You Were Never Really Here
Imagine if a film like Taken had substance. If it wasn’t just about bloody revenge and action set pieces. Imagine if a revenge thriller was less about the revenging and the thrilling as it was about the emotional impact these events had on people. This is what You Were Never Really Here aims for. It’s not always pretty, it’s not going to be to everyone’s liking but it is a fascinating and original take on a tried and tested genre.

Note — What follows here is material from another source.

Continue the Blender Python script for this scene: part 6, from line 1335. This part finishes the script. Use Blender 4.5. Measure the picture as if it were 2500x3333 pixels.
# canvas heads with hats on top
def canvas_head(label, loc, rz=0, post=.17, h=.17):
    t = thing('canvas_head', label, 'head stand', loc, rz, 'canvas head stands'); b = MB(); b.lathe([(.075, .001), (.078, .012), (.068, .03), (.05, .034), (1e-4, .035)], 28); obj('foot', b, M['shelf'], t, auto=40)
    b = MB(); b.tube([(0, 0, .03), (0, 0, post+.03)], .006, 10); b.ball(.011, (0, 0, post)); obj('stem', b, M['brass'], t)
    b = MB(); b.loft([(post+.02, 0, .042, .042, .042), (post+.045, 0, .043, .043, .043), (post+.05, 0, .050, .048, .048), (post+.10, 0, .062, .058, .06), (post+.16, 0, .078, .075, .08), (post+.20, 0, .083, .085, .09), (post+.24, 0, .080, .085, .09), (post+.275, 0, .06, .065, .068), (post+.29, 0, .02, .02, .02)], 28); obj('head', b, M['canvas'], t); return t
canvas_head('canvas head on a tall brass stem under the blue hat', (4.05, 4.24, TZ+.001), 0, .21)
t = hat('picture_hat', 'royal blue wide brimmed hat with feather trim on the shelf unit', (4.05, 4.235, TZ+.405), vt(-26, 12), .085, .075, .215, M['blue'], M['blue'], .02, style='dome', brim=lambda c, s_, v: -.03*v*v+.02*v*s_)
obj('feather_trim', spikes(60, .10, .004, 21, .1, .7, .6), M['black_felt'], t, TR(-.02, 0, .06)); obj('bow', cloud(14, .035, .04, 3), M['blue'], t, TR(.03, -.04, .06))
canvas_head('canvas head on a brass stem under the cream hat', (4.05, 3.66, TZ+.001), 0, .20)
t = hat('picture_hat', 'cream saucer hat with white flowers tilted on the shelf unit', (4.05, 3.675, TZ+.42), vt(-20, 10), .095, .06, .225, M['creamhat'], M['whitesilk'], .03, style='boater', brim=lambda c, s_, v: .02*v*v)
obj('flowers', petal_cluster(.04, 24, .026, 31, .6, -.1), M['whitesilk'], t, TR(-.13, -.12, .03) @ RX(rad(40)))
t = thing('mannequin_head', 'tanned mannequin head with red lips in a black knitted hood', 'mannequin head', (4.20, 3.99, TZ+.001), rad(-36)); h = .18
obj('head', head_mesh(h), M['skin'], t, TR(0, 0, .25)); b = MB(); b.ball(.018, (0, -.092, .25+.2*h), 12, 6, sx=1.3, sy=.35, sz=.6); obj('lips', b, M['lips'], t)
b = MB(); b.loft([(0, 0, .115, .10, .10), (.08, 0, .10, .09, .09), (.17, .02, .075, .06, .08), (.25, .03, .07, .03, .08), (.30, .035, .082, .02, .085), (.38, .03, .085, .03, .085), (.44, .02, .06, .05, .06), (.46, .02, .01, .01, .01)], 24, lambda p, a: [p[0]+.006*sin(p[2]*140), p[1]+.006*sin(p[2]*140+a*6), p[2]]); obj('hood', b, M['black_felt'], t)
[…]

The avenger in question is Joe (Joaquin Phoenix) who is a gun, or in this case hammer, for hire who tracks down missing girls. Living with and caring for his mother, Joe is on the brink of suicide. But it is here that writer director Lynne Ramsay takes an interesting turn. We frequently see Joe preparing or even beginning to kill himself. But he doesn’t. It’s not that he fails it’s that Joe is a natural born survivor.

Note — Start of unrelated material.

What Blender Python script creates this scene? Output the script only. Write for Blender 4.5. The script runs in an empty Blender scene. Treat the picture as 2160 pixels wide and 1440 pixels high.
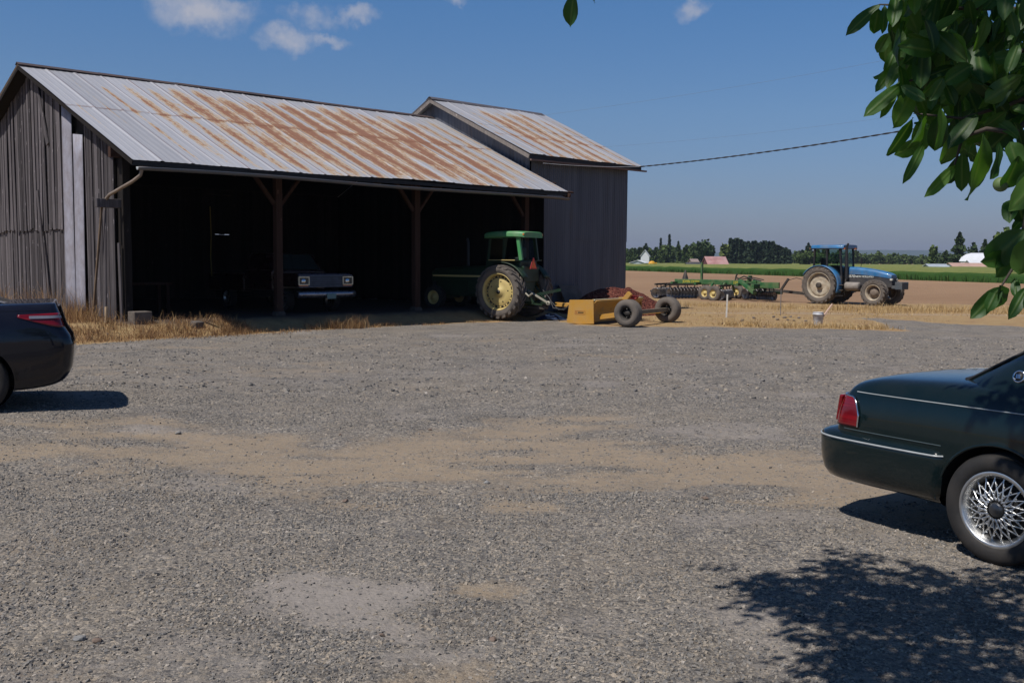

Existing in a nihilistic, neon drenched and ‘80s synth pounding soundtracked world, there are parallels to Nicolas Winding Refn’s Drive. But there is nothing sexy or cool here. Joe is a schlubby, bearded, almost homeless looking hero. No cool white bomber jackets here. Instead Ramsay takes us on a journey into Joe’s psyche, damaged, fragile but resolute at its core. In glimpsed montages we see what Joe has been through, war, the horrors of human trafficking, childhood abuse, violence towards his mother. It paints a tapestry of who Joe is without ever feeling the need to divulge or explain it. As such, it’s powerful, punchy and scarring.
Unlike Winding Refn, Ramsay isn’t interested in the act of violence. You Were Never Really Here is undoubtedly a violent film, but Ramsay is more interested in the aftermath of the violence. Acts of aggression are seen from afar, or through CCTV camera. Instead violence is a catalyst, a tsunami impacting the shores of the characters involved. Like her last film We Need To Talk About Kevin, Ramsay wants to highlight the devastation violence causes. At one point Hitchcock’s Psycho is referenced, a film in which you famously never see the knife puncture Janet Leigh on camera, but your mind in convinced otherwise. Ramsay’s direction is content to let out mind fill in the blanks and, like a well written book, it’s more powerful than anything on screen.
In the lead role Phoenix is typically terrific. He imbues Joe with a bear like quality, an apex predator shuffling through the forest, angry, down on his luck but always capable of rising up, ferocious and unstoppable. It’s in the more delicate moments, in particular with his mother, where Phoenix allows just a hint of a smile to creep into Joe’s world.